- _TO BE DONE_: Report back each line of the records that contains the string "finishes".

- _GIVEN DATA_:
################
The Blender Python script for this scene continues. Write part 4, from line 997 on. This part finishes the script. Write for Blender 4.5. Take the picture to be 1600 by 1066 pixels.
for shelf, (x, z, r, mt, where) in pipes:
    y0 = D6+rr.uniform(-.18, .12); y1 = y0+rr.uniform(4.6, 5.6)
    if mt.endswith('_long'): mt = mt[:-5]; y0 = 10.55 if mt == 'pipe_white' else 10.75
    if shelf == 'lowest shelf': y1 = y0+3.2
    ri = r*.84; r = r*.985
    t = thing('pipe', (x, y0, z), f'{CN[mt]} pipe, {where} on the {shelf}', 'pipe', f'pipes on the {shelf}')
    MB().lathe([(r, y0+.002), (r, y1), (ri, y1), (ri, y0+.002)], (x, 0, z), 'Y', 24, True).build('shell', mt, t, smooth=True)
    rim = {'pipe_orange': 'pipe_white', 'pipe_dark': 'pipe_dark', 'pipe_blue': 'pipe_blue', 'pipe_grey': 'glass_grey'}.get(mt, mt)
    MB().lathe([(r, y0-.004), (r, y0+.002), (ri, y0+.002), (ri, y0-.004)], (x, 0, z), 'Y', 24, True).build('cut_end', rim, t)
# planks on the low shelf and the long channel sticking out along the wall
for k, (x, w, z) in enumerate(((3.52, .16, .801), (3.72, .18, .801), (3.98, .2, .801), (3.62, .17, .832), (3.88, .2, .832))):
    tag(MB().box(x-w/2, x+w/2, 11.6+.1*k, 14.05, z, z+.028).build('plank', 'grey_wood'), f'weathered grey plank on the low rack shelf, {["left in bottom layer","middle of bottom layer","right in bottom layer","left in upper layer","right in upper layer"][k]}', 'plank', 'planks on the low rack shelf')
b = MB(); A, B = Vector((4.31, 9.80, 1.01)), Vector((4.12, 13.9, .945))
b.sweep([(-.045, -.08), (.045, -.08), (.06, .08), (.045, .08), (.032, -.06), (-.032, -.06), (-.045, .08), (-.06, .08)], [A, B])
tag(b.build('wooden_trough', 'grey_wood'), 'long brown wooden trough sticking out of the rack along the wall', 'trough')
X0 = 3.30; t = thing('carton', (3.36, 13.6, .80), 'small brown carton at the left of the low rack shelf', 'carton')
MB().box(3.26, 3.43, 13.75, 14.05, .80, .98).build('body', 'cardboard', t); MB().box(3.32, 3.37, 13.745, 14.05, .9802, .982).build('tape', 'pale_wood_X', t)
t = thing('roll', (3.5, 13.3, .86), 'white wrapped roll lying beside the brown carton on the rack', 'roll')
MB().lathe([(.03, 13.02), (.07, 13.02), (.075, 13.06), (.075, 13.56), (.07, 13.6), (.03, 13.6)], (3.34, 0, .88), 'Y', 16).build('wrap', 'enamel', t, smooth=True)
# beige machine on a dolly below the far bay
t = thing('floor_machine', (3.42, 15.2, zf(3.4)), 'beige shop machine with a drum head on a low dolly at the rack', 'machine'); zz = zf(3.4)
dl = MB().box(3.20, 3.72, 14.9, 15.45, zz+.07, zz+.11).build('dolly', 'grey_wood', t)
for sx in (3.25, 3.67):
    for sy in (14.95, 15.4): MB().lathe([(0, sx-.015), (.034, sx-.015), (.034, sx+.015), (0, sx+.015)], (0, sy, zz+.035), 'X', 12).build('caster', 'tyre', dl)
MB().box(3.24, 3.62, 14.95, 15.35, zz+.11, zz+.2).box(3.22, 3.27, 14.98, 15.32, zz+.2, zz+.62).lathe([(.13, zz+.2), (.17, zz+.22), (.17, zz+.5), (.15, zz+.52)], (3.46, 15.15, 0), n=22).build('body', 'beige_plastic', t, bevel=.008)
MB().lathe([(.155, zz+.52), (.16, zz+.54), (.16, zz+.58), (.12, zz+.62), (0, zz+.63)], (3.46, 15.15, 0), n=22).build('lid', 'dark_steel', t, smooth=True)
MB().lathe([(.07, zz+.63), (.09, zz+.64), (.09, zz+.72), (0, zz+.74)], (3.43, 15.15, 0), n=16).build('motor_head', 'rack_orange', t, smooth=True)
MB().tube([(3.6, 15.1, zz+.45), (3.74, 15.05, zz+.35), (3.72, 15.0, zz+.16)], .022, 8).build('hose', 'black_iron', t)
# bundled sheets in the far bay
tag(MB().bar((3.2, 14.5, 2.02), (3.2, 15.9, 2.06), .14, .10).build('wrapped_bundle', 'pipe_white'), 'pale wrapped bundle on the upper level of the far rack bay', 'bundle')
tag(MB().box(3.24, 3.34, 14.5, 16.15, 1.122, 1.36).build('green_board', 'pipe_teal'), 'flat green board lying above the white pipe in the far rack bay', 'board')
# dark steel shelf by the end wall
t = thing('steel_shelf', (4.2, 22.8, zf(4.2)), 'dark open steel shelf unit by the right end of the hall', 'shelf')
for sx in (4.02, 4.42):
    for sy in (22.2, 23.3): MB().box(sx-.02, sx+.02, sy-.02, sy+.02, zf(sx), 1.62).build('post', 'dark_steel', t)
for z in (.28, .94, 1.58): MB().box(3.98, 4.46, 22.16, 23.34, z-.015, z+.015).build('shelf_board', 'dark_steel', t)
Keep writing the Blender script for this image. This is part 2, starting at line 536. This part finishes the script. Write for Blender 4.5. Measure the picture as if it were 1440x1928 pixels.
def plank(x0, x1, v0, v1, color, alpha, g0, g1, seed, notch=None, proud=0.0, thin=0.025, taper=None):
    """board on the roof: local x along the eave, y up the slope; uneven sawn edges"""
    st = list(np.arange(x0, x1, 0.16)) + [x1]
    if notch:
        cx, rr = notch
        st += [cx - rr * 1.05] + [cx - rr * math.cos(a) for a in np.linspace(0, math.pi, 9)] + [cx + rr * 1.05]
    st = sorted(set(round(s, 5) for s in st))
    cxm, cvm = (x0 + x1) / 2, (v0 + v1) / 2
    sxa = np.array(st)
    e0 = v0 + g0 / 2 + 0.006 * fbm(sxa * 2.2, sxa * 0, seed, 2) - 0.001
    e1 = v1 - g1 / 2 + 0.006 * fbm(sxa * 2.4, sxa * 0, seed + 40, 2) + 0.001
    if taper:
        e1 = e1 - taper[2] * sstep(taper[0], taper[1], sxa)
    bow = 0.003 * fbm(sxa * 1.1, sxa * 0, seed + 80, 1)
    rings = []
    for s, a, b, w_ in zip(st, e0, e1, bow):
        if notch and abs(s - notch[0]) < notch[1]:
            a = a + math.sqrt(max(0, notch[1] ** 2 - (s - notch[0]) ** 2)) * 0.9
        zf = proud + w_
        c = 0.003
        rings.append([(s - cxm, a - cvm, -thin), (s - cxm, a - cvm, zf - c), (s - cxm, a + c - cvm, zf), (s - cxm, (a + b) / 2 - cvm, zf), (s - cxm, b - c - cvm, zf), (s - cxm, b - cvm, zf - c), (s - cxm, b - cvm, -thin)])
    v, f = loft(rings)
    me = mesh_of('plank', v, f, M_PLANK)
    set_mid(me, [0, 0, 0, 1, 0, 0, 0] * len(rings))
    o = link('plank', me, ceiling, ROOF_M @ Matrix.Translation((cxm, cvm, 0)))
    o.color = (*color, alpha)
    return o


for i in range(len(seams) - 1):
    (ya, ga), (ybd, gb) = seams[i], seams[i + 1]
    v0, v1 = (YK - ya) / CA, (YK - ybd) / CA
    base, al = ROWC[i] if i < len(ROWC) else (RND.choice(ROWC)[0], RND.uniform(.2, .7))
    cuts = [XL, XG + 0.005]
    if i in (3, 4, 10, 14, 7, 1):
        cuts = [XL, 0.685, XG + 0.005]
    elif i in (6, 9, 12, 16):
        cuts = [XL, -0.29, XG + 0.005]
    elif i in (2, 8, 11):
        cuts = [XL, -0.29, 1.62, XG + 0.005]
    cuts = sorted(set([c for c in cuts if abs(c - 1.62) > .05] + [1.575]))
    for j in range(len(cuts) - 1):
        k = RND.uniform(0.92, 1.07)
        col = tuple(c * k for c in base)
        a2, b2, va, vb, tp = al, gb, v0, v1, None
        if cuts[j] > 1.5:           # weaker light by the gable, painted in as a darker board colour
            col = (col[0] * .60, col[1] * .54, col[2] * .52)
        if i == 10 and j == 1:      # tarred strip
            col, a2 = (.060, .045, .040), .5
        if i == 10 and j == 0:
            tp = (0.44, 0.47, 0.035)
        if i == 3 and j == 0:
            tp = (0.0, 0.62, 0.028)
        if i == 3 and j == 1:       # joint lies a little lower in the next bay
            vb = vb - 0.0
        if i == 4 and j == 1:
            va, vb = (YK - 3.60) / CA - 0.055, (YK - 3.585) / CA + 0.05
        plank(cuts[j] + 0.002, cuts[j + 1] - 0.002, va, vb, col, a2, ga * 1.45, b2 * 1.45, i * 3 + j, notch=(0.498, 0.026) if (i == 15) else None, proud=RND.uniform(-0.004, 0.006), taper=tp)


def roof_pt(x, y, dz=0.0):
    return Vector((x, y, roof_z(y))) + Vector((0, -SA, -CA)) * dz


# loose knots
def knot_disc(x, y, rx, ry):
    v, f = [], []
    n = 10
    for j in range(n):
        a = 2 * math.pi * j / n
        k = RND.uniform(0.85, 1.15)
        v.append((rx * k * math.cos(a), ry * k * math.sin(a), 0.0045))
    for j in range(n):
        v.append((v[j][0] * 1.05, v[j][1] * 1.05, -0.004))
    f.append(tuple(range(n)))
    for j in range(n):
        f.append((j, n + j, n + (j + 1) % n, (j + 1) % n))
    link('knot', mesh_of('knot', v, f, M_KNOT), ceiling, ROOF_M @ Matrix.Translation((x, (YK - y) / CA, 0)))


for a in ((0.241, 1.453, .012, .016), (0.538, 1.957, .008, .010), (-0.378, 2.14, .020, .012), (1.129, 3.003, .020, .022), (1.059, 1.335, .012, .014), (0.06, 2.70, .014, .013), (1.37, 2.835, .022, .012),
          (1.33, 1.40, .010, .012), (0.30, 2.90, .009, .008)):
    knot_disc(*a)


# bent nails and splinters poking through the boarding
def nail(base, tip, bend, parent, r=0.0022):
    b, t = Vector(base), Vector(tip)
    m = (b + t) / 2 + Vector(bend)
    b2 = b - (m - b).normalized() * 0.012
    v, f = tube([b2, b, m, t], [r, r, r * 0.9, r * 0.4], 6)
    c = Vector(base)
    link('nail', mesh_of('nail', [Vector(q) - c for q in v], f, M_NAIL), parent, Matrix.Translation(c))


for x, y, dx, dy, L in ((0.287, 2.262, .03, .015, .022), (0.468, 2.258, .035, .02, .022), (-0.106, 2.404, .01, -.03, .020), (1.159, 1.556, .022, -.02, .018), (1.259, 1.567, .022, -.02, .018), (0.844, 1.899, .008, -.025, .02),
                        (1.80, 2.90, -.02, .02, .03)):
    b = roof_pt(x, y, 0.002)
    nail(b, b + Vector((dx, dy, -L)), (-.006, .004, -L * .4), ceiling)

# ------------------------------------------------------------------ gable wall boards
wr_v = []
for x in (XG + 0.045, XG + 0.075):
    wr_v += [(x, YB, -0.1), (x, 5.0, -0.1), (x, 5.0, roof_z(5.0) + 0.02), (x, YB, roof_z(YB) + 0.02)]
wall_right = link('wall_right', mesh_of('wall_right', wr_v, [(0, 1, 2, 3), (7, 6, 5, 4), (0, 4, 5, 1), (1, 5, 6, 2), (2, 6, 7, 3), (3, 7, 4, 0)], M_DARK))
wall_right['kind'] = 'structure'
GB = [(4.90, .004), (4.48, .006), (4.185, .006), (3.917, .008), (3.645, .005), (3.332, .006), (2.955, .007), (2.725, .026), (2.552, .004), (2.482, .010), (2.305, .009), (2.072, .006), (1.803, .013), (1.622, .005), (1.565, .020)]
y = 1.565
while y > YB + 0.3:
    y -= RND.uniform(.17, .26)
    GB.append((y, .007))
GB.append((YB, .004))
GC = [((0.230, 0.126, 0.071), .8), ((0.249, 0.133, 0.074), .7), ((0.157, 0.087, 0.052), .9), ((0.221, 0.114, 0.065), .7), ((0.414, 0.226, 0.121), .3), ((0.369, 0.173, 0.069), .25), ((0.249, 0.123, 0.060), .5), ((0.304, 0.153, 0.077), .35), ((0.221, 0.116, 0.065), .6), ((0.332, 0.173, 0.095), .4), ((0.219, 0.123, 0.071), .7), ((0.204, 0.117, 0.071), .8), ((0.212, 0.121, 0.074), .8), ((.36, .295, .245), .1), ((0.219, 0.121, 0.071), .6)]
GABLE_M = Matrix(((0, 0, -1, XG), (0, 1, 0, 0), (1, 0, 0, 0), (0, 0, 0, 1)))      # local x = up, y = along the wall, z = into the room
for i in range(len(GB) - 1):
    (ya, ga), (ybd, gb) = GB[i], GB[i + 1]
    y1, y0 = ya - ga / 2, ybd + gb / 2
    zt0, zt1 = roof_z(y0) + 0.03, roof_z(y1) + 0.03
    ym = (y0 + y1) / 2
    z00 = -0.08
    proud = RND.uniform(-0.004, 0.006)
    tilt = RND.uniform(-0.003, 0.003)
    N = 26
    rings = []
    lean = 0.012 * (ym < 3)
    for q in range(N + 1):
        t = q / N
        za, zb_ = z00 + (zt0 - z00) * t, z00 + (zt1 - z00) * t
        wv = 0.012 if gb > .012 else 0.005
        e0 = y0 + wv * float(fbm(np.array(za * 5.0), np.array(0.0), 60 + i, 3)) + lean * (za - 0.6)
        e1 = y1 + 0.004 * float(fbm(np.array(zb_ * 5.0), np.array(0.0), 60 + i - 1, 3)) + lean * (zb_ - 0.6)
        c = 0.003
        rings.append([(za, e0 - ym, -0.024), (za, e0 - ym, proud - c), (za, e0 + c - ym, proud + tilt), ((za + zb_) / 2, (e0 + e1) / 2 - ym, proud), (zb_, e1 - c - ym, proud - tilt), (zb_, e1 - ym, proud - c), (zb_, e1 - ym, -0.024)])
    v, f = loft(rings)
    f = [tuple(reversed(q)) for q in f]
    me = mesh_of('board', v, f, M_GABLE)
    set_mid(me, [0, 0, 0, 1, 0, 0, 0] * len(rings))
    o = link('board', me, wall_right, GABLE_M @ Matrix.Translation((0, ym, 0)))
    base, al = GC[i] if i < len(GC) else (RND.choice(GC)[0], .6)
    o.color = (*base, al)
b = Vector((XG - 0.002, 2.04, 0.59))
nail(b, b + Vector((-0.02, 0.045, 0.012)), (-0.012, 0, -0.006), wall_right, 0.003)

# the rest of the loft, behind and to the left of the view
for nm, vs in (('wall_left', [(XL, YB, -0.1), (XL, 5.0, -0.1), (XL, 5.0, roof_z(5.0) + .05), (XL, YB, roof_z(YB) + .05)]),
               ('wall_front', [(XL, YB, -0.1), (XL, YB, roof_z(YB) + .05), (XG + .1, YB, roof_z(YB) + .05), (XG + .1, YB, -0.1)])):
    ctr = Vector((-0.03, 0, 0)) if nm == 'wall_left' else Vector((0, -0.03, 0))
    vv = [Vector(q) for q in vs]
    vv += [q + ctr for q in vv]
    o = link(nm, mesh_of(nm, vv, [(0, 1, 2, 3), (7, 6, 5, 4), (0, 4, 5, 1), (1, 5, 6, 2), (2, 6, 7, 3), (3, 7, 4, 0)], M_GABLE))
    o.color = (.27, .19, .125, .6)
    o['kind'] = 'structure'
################
- _TASK RESPONSE_:
The Blender Python script for this scene continues. Write part 4, from line 997 on. This part finishes the script. Write for Blender 4.5. Take the picture to be 1600 by 1066 pixels.
Keep writing the Blender script for this image. This is part 2, starting at line 536. This part finishes the script. Write for Blender 4.5. Measure the picture as if it were 1440x1928 pixels.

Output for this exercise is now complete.